Local voters approved the project in March. Since then, the city’s Community and Economic Development Office has been working with the MUGs, shorthand for the Moran users’ group, to move the $21 million plan toward construction.

Beer, the museum board chairwoman, and Ann Klinkenberg, a board member, told The Burlington Free Press they and other board members have been meeting with childhood development specialists from the University of Vermont and Champlain College, from Head Start, the Refugee Resettlement Program and others to settle on the exhibits the museum will have when it opens it doors — they hope — in 2010.


• Related coverage: Moran project moves ahead


They’ve also had professional help from Margaret Crocker, director of the Discovery Center of the Southern Tier, a children’s museum in Binghamton, N.Y.

“We have an idea of where we’re going,” Beer said, “but we don’t want to lay out the whole idea with´out getting feedback from the community.”

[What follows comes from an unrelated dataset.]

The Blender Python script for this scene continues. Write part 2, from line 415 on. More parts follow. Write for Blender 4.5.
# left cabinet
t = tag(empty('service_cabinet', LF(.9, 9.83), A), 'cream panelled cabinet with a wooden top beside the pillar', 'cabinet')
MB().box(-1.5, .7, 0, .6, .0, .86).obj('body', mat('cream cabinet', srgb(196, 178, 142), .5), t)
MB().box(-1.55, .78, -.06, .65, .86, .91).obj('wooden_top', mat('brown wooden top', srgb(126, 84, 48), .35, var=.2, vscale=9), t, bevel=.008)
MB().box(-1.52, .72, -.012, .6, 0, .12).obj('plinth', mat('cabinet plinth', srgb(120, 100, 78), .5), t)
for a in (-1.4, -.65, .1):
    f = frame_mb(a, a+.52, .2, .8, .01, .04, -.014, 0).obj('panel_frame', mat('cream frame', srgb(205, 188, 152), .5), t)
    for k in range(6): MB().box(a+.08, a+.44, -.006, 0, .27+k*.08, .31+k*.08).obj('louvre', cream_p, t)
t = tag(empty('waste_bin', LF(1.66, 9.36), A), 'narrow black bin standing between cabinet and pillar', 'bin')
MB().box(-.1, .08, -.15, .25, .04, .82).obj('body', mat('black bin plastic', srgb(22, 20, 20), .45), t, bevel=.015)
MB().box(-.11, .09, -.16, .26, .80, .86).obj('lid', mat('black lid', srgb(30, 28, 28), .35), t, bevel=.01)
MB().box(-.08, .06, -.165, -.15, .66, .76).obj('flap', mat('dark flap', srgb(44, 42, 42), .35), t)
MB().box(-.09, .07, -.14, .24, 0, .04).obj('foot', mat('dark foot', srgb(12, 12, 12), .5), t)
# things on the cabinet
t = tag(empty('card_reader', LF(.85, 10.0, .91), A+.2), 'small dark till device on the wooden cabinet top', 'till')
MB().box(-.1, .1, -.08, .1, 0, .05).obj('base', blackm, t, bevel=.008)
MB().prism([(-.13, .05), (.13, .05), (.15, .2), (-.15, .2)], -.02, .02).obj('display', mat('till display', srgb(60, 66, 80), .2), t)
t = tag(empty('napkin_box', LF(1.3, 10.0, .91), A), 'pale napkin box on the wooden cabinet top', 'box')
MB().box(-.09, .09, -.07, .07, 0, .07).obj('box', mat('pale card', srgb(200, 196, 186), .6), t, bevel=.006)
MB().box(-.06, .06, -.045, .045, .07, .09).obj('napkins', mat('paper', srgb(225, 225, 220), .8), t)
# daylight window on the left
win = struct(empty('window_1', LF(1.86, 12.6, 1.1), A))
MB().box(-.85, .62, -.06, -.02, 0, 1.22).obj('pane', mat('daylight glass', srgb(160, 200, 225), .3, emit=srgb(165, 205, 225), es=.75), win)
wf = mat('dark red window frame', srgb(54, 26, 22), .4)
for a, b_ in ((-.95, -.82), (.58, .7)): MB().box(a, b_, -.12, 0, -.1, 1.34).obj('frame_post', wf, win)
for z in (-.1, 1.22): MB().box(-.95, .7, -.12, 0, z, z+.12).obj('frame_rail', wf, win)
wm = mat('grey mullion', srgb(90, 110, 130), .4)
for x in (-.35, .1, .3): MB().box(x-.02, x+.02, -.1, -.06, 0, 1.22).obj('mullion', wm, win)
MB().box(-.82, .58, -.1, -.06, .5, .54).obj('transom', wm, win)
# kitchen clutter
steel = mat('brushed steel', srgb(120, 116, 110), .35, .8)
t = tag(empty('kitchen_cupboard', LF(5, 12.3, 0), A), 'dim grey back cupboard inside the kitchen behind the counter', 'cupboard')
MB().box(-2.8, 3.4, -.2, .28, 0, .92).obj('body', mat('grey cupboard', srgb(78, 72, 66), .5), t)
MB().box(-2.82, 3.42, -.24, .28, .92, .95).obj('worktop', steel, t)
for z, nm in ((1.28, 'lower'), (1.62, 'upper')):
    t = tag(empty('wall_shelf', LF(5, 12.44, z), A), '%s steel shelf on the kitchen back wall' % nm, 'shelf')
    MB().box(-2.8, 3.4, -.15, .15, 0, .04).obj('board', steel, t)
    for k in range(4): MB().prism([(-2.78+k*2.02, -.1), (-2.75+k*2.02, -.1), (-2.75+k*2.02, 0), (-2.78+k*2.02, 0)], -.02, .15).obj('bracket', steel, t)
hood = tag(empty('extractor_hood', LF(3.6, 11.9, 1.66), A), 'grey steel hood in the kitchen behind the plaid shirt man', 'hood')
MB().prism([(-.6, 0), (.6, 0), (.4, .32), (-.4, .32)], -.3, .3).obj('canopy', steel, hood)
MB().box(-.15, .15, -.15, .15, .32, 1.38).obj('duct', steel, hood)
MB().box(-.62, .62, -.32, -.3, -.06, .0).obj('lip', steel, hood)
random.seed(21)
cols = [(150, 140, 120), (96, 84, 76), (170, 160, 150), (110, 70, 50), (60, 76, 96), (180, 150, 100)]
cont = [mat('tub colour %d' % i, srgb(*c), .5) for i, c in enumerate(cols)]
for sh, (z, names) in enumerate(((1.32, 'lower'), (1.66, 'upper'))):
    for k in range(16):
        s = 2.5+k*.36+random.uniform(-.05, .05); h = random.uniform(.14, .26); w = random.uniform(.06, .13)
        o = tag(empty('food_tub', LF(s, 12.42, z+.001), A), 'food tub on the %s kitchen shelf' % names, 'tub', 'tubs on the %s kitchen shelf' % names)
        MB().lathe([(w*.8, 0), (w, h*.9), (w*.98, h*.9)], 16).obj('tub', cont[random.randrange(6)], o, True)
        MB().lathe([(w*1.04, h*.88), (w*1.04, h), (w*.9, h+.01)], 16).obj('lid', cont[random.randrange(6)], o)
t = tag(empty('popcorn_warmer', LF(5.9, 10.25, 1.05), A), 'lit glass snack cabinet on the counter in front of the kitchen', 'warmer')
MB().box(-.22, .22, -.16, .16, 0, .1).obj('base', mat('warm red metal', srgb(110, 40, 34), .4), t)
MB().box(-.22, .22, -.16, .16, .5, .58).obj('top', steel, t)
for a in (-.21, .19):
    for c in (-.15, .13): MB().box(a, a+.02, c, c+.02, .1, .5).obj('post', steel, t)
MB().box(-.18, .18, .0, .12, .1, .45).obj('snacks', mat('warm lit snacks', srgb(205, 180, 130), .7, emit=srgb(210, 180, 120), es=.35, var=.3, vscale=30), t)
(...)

Though they have drawings of fairy-tale-like artificial trees, the details are still in flux. Beer and Klinkenberg said the space available in the plant, likely on the first floor, will be 7,000 to 10,000 square feet — the size of two good-sized suburban homes.

Generally speaking, Beer said, the expectation at a children’s museum is to have an atmosphere that encourages children “to touch and manipulate and explore.”

“And to do so,” Klinkenberg said, “in an unstructured way that allows them to react differently with the exhibits each time.”

They said the museum will be aimed at children up to 8 years old (including infants) and will convey that “this is about our community.”

“We want the children’s museum to reflect the richness of our community,” Beer said. “We’re flexible. This community has so many people with art and education experience, as well as craftsmanship. We’d love their help and ideas.”

The museum board, which meets monthly, Beer said, is looking for a museum director, “someone with fundraising experience.”

The voter-approved plan estimated the cost of the museum at slightly more than $2 million, but Beer said the board is trying to do the work for less. “This has to be affordable for the community and sustainable,” she said. “We want to be here for many years — a permanent fixture in the community.”

Beer and Klinkenberg said they and the other prospective Moran tenants met this week with architects from Freeman French Free´man, the firm hired to turn the plans of the tenants into an overall plan, with a revised budget, by the end of March.